Lesson Two: Moving is expensive

I figured it would be expensive. But I never really understood just how much so it really is. I mean, goddamn! I don’t understand how anyone does that. I still don’t understand how I did it. Though, to be fair, my parents played a big part in that.. (Thanks guys!)

 

The cost of gas to drive to your new destination. Cost of a hotel room for night one (or for a month if you did it the way I did). Fast food or expensive delivery every night because you don’t have a freezer or stove. And you are lucky if you get a microwave.

 

When you find an apartment, not only do you have to come up with first month’s rent (which was about 3 times more than I ever paid before) and the security deposit, but you also have 30 nights at a less than five-star hotel to pay for. And the cost to move all of your stuff to this new place. And all that other crap that you never want to think about.

 

Fun Fact: Every time I pay my rent, a tiny piece of me dies inside.

 

 

Lesson Three: It’s lonely

I moved by myself. The only people I knew were the people I worked with and the various employees paid to smile at me from behind the hotel’s front desk. A lot of my friends and family told me that I had a lot of guts to do something like this. That they admired my courage. If you asked me then, I would have said that I was too excited to be scared. Ask me now, and I would say that I was a special kind of crazy.

 

Lesson Four: You really learn just how much you can handle. It’s fucking hard.

You have to have the funds to stay afloat while establishing yourself in an entirely new place.

 

You have to be ok with being alone. A LOT. Unless you are a social butterfly and can go out to, say, a bar and just meet people.. somehow. I cannot. But I am totally ok with being alone. Love it.

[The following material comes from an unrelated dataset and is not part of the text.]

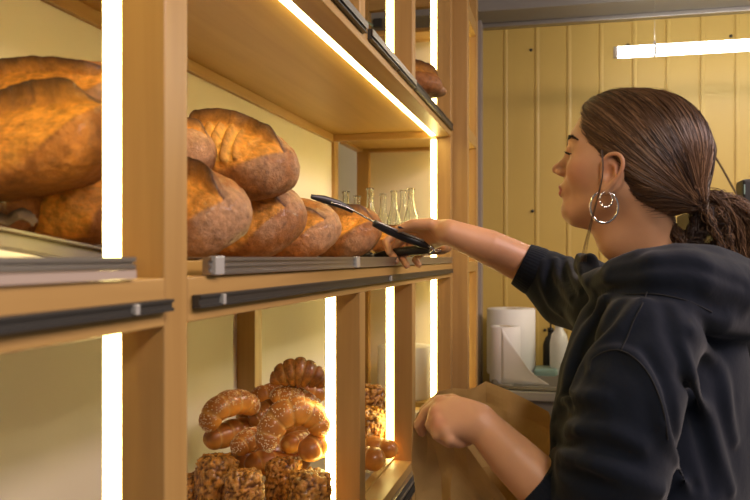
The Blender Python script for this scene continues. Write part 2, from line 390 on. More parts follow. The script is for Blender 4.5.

Part of being alone so much is really finding out who you are. Good and bad. But it’s so worth it. You can carve yourself into a new you. Someone that YOU are happy with. Because you are all you have.

 

Lesson Five: Don’t Settle.

There is absolutely no point in settling for less than you deserve. Go big or go home. Shoot for what you really want. Because I promise, there is nothing that you can’t do.